1980年代から2000年にかけて歴史家・網野善彦氏らを中心として日本中世史ブームが起きる。それは従来の農民と武士・貴族との中心史観だけではなく、職人・女性・海民・山民・部落民ら今まで光が当たらなかった庶民からの日本社会の分析でもある。そうしたいわゆる「網野史学」の端緒は、異端の民俗学者・宮本常一(ツネイチ)の丹念なフィールドワークからの影響が強く反映されている。庶民の膨大な用具や諸分野の暮らしの聞き取りに裏打ちされた宮本氏の視点から、古代以降の絵巻物を読み解いていったのが本書『絵巻物に見る日本庶民生活誌』(中央公論社、1981.3)だった。
絵巻物は関係者以外なかなか見る機会がない。本書には絵巻物の図版画像が119点も掲載されている貴重な公開となっている。そこには、行事・民具・子供・便所・家畜・船・漁具・建築・風俗・履物・植物・狩猟など当時の暮らしの多彩なモノ・人・自然を観察することができる。

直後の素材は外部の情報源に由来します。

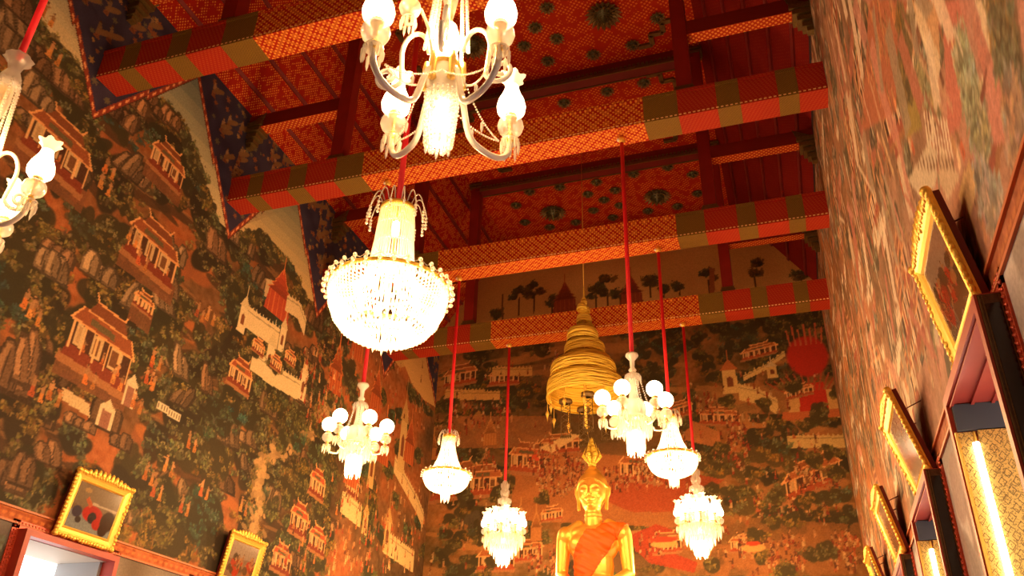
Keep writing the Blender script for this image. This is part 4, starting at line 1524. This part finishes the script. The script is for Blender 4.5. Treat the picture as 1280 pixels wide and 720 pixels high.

ただし、本書がハンディな新書本なので、絵も小さく不鮮明でもあり、画像を読み解くのには苦労する。
本当は絵巻物の画像をブログに引用したいところだが、読み手の視点からは極めて見にくく技術的に至難の業だった。そこで、宮本氏の本の表紙を多用することとなった。
さて、宮本氏は冒頭に開口一番、「絵巻物を見ていてしみじみ考えさせられるのは民衆の明るさ・天衣無縫さである」という。庶民の単調で素朴な生活にもかかわらず、「日々の生活を楽しんでいる」のが絵から伝わってくると氏は強調する。
(更級日記紀行、平安時代の肉食)
対照的に、貴族・僧侶らの行事や儀式は堅苦しいものに終始しているのを庶民は物見高く見物している。そのうえついには、それを祭りとして自分たちで楽しく演出してしまう器量をもっていたと氏は評価する。こうした好奇心旺盛な庶民の姿は、幕末にやってきた外国人が自由闊達な子供たちをみて一様に感動しているのと共通点がある。
その意味で、日本人のおおらかさを失ってしまったのは明治以降ではないかと思われる。幕藩体制の江戸時代では分権国家の側面もあったが、明治政府の強権的さらには軍国的体制の徹底は、違う考え方を排除するタブーというものが暗黙の裡にはびこっていく。その延長が日本社会の基層の重しとなって同調圧力を産み出したのではないか。
現在、大河ドラマで「光る君へ」の平安王朝を放映しているが、当時の王朝の建物は、高床式で壁が少なく隙間だらけで冬が寒いのがわかる。そのため、女性の衣服がなぜ十二単になってしまったかが読み取れる。いっぽう、民衆は竪穴住居もどきの土間住まいがしばらく続いたようだ。
同じく、大河ドラマでは公家の烏帽子にこだわっているのがわかる。本書でも烏帽子をかぶったまま就寝している絵巻を紹介している。
従来の裸足の生活から履物を履くようになったのは、土間住居から床住居へと変化し、稲わらが利用されてきたことと関係したのではないかと氏は分析する。また、便所というものがない時代、足下駄については脱糞放尿用として利用されたのではないかという提起も納得がいく。
それにしても、宮本氏の聞き取りの謙虚さが相手の心を和ませていくのが伝わってくる。それらのさりげない情報が氏のかけがいのない知的財産となった。したがって、何気ない絵巻物の中から庶民の発する暮らしの喜怒哀楽の詳細を汲んでいったのだと思えてならない。
なお、本書は1981年3月に発行されたが、宮本氏が亡くなったのが同年1月のことだった。したがって、本書は最晩年の一冊となった。そのためか、巻末に「著作目録」が付随されている。